Yü Chi

Yü Chi 余集 (T. 秋室, H. 蓉裳), Jan. 29, 1739-1823, man of letters, painter and calligrapher, was a native of Jên-ho (Hangchow). A hsiu-ts'ai of 1757, he became a chü-jên in 1762. When his father died in Kwangtung in 1763 he made a journey to that province to bring back the remains. In 1766 he became a chin-shih, but was not chosen to be a member of the Hanlin Academy. The reason for this decision, according to his own account, was his habit of writing certain characters in their archaic form. Be that as it may, another account asserts that as a painter he was celebrated primarily for his drawings of female figures, and for that reason was nick-named, "Yü, the Painter of Beauties" (余美人). We are told that owing to this, conceivably undignified, reference he was excluded from membership in the Academy.

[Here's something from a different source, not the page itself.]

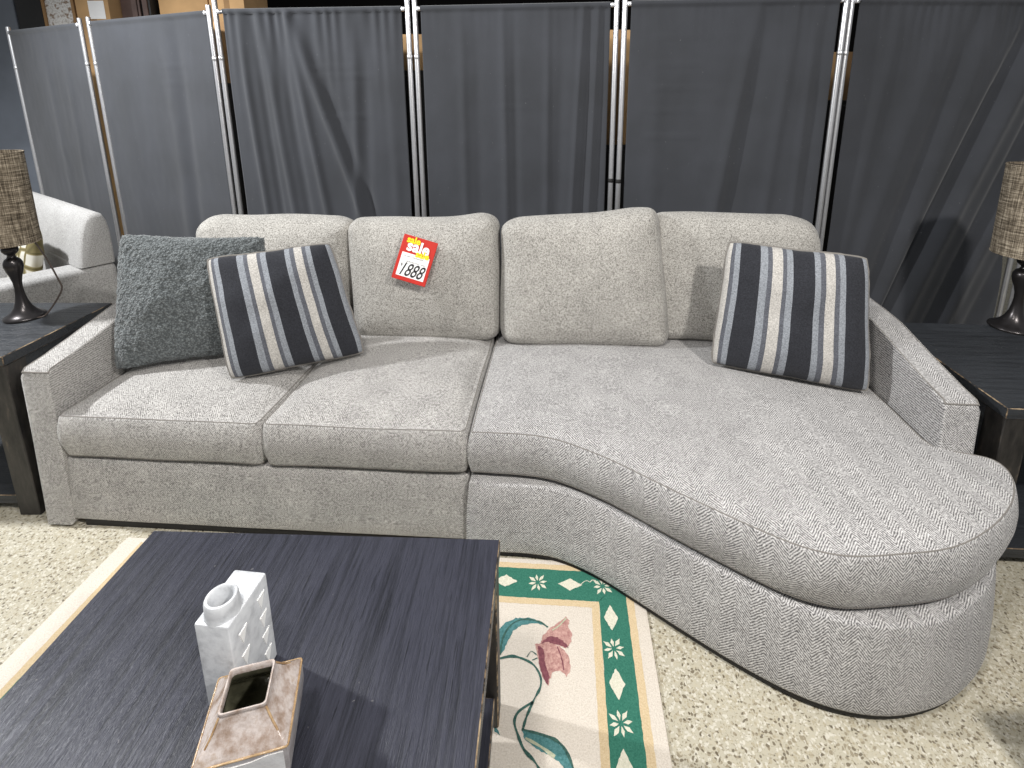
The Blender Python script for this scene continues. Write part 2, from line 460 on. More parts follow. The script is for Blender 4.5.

When the Bureau for the compilation of the Ssŭ-k'u ch'üan-shu was instituted in 1773 (see under Chi Yün) Yü Chi was recommended by Ch'iu Yüeh-hsiu [q.v.] and, together with Shao Chin-han, Chou Yung-nien [qq.v.] and others, was made an assistant editor. At the same time he was raised to the rank of a member of the Hanlin Academy as of the year 1772. He served among other posts, in the course of his official career, as chief examiner of the Hupeh provincial examination (1786), associate examiner of the Szechwan provincial examination (1794), and finally rose to be a reader of the Hanlin Academy. After 1804 he retired to become director of the Ta-liang 大梁 Academy at Kaifeng, Honan, for a period of eight years. In 1822, on the sixtieth anniversary of his becoming a chü-jên, he was given the rank of a third-grade official and participated in the banquet known as Lu-ming yen (see under Liang T'ung-shu), held in honor of the successful competitors in the provincial examination of that year.

In addition to being a skillful painter, Y&uuml: Chi was an accomplished calligrapher and poet. A collection of his poems was printed early in his life time under the title 秋室百衲琴 Ch'iu-shih po-na ch'in. His miscellaneous literary collections, entitled Ch'iu-shih hsüeh-ku lu (學古錄), 6 chüan; 梁園歸櫂錄 Liang-yüan kuei-chao lu, 1 chüan; and 憶漫庵賸稿 I-man an shêng-kao, l chüan, were printed in 1822. It is worthy of note that Yü Chi was the collator of the first printed edition of the Liao-chai chih-i (see under P'u Sung-ling).

[1/509/2b; 2/72/27a; 3/130/28a; 26/2/20b; Hangchow fu-chih (1922) 146/12b; L. T. C. L. H. M. 93b.]